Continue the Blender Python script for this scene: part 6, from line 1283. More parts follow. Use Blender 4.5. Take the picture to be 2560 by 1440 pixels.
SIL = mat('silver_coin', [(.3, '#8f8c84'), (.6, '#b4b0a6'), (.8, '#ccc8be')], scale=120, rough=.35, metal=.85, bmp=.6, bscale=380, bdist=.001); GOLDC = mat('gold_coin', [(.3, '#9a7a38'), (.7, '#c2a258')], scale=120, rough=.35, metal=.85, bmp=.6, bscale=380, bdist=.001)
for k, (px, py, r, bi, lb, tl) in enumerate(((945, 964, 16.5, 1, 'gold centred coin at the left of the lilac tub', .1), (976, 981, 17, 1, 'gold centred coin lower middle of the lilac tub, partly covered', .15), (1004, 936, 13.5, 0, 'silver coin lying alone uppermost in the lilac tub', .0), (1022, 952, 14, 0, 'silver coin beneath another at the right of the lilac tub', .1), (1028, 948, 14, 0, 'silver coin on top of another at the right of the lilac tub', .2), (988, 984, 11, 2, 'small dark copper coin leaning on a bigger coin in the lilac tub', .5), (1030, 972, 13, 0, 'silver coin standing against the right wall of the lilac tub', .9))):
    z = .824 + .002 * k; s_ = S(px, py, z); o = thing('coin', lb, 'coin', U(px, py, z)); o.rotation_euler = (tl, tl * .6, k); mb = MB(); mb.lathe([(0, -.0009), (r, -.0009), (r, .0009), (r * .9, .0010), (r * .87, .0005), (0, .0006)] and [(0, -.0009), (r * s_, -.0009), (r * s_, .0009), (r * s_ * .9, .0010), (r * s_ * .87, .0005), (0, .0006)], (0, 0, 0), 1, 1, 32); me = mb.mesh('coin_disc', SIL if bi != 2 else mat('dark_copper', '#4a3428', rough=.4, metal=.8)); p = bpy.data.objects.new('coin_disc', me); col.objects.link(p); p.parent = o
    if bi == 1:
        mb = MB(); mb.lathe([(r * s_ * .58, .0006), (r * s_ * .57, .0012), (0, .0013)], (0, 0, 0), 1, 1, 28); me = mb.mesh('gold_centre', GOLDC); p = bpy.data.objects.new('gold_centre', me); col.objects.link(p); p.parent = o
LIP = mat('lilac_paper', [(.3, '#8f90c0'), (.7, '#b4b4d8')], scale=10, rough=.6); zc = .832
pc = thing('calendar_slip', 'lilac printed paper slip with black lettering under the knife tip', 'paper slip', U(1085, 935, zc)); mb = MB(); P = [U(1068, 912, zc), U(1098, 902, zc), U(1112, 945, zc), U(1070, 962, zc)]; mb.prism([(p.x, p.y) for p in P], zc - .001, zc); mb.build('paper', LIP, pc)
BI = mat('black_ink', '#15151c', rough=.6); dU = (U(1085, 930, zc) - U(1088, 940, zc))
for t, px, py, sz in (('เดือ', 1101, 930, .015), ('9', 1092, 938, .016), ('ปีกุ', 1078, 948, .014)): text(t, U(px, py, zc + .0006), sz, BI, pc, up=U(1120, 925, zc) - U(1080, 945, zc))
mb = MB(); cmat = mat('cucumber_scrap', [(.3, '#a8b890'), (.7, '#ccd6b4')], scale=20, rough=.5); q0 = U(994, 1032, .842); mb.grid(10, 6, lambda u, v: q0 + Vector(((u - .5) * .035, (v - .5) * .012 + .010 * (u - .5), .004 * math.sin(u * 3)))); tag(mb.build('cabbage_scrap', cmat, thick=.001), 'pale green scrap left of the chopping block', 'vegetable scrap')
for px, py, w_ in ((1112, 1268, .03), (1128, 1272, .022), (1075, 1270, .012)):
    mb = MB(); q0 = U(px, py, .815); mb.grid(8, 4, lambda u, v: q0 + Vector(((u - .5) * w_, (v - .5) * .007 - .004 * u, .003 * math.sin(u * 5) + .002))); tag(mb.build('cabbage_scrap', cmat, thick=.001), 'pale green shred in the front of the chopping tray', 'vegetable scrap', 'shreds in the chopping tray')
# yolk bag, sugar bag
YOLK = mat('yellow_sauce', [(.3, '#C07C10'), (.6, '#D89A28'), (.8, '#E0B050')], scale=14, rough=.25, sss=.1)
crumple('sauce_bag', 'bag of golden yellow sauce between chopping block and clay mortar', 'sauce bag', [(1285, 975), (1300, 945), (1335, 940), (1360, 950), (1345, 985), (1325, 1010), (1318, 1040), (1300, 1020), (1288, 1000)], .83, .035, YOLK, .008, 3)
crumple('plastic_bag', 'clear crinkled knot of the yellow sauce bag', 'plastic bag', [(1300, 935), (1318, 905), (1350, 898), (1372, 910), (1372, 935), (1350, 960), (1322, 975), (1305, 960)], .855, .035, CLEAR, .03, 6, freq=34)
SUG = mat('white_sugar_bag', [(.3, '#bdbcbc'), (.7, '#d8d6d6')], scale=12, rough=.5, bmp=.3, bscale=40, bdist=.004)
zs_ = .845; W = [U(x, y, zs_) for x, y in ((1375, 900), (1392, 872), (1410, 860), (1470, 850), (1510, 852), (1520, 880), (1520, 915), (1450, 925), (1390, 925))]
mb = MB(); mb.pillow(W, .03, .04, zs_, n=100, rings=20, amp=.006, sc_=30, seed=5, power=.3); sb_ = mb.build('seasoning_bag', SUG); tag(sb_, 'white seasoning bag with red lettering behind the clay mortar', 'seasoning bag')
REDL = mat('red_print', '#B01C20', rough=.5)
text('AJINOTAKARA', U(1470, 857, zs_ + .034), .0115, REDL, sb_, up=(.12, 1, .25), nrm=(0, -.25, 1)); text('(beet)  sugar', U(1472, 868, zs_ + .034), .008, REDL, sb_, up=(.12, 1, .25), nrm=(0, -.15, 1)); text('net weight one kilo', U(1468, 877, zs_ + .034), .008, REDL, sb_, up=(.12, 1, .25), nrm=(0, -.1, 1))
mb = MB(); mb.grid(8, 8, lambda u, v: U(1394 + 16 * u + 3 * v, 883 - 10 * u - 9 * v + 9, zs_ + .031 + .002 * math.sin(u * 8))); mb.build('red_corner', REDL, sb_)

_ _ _

§ Problem to work on
Your task is to transcribe the listing above in full, exactly as given.

§ Complete answer
Continue the Blender Python script for this scene: part 6, from line 1283. More parts follow. Use Blender 4.5. Take the picture to be 2560 by 1440 pixels.
SIL = mat('silver_coin', [(.3, '#8f8c84'), (.6, '#b4b0a6'), (.8, '#ccc8be')], scale=120, rough=.35, metal=.85, bmp=.6, bscale=380, bdist=.001); GOLDC = mat('gold_coin', [(.3, '#9a7a38'), (.7, '#c2a258')], scale=120, rough=.35, metal=.85, bmp=.6, bscale=380, bdist=.001)
for k, (px, py, r, bi, lb, tl) in enumerate(((945, 964, 16.5, 1, 'gold centred coin at the left of the lilac tub', .1), (976, 981, 17, 1, 'gold centred coin lower middle of the lilac tub, partly covered', .15), (1004, 936, 13.5, 0, 'silver coin lying alone uppermost in the lilac tub', .0), (1022, 952, 14, 0, 'silver coin beneath another at the right of the lilac tub', .1), (1028, 948, 14, 0, 'silver coin on top of another at the right of the lilac tub', .2), (988, 984, 11, 2, 'small dark copper coin leaning on a bigger coin in the lilac tub', .5), (1030, 972, 13, 0, 'silver coin standing against the right wall of the lilac tub', .9))):
    z = .824 + .002 * k; s_ = S(px, py, z); o = thing('coin', lb, 'coin', U(px, py, z)); o.rotation_euler = (tl, tl * .6, k); mb = MB(); mb.lathe([(0, -.0009), (r, -.0009), (r, .0009), (r * .9, .0010), (r * .87, .0005), (0, .0006)] and [(0, -.0009), (r * s_, -.0009), (r * s_, .0009), (r * s_ * .9, .0010), (r * s_ * .87, .0005), (0, .0006)], (0, 0, 0), 1, 1, 32); me = mb.mesh('coin_disc', SIL if bi != 2 else mat('dark_copper', '#4a3428', rough=.4, metal=.8)); p = bpy.data.objects.new('coin_disc', me); col.objects.link(p); p.parent = o
    if bi == 1:
        mb = MB(); mb.lathe([(r * s_ * .58, .0006), (r * s_ * .57, .0012), (0, .0013)], (0, 0, 0), 1, 1, 28); me = mb.mesh('gold_centre', GOLDC); p = bpy.data.objects.new('gold_centre', me); col.objects.link(p); p.parent = o
LIP = mat('lilac_paper', [(.3, '#8f90c0'), (.7, '#b4b4d8')], scale=10, rough=.6); zc = .832
pc = thing('calendar_slip', 'lilac printed paper slip with black lettering under the knife tip', 'paper slip', U(1085, 935, zc)); mb = MB(); P = [U(1068, 912, zc), U(1098, 902, zc), U(1112, 945, zc), U(1070, 962, zc)]; mb.prism([(p.x, p.y) for p in P], zc - .001, zc); mb.build('paper', LIP, pc)
BI = mat('black_ink', '#15151c', rough=.6); dU = (U(1085, 930, zc) - U(1088, 940, zc))
for t, px, py, sz in (('เดือ', 1101, 930, .015), ('9', 1092, 938, .016), ('ปีกุ', 1078, 948, .014)): text(t, U(px, py, zc + .0006), sz, BI, pc, up=U(1120, 925, zc) - U(1080, 945, zc))
mb = MB(); cmat = mat('cucumber_scrap', [(.3, '#a8b890'), (.7, '#ccd6b4')], scale=20, rough=.5); q0 = U(994, 1032, .842); mb.grid(10, 6, lambda u, v: q0 + Vector(((u - .5) * .035, (v - .5) * .012 + .010 * (u - .5), .004 * math.sin(u * 3)))); tag(mb.build('cabbage_scrap', cmat, thick=.001), 'pale green scrap left of the chopping block', 'vegetable scrap')
for px, py, w_ in ((1112, 1268, .03), (1128, 1272, .022), (1075, 1270, .012)):
    mb = MB(); q0 = U(px, py, .815); mb.grid(8, 4, lambda u, v: q0 + Vector(((u - .5) * w_, (v - .5) * .007 - .004 * u, .003 * math.sin(u * 5) + .002))); tag(mb.build('cabbage_scrap', cmat, thick=.001), 'pale green shred in the front of the chopping tray', 'vegetable scrap', 'shreds in the chopping tray')
# yolk bag, sugar bag
YOLK = mat('yellow_sauce', [(.3, '#C07C10'), (.6, '#D89A28'), (.8, '#E0B050')], scale=14, rough=.25, sss=.1)
crumple('sauce_bag', 'bag of golden yellow sauce between chopping block and clay mortar', 'sauce bag', [(1285, 975), (1300, 945), (1335, 940), (1360, 950), (1345, 985), (1325, 1010), (1318, 1040), (1300, 1020), (1288, 1000)], .83, .035, YOLK, .008, 3)
crumple('plastic_bag', 'clear crinkled knot of the yellow sauce bag', 'plastic bag', [(1300, 935), (1318, 905), (1350, 898), (1372, 910), (1372, 935), (1350, 960), (1322, 975), (1305, 960)], .855, .035, CLEAR, .03, 6, freq=34)
SUG = mat('white_sugar_bag', [(.3, '#bdbcbc'), (.7, '#d8d6d6')], scale=12, rough=.5, bmp=.3, bscale=40, bdist=.004)
zs_ = .845; W = [U(x, y, zs_) for x, y in ((1375, 900), (1392, 872), (1410, 860), (1470, 850), (1510, 852), (1520, 880), (1520, 915), (1450, 925), (1390, 925))]
mb = MB(); mb.pillow(W, .03, .04, zs_, n=100, rings=20, amp=.006, sc_=30, seed=5, power=.3); sb_ = mb.build('seasoning_bag', SUG); tag(sb_, 'white seasoning bag with red lettering behind the clay mortar', 'seasoning bag')
REDL = mat('red_print', '#B01C20', rough=.5)
text('AJINOTAKARA', U(1470, 857, zs_ + .034), .0115, REDL, sb_, up=(.12, 1, .25), nrm=(0, -.25, 1)); text('(beet)  sugar', U(1472, 868, zs_ + .034), .008, REDL, sb_, up=(.12, 1, .25), nrm=(0, -.15, 1)); text('net weight one kilo', U(1468, 877, zs_ + .034), .008, REDL, sb_, up=(.12, 1, .25), nrm=(0, -.1, 1))
mb = MB(); mb.grid(8, 8, lambda u, v: U(1394 + 16 * u + 3 * v, 883 - 10 * u - 9 * v + 9, zs_ + .031 + .002 * math.sin(u * 8))); mb.build('red_corner', REDL, sb_)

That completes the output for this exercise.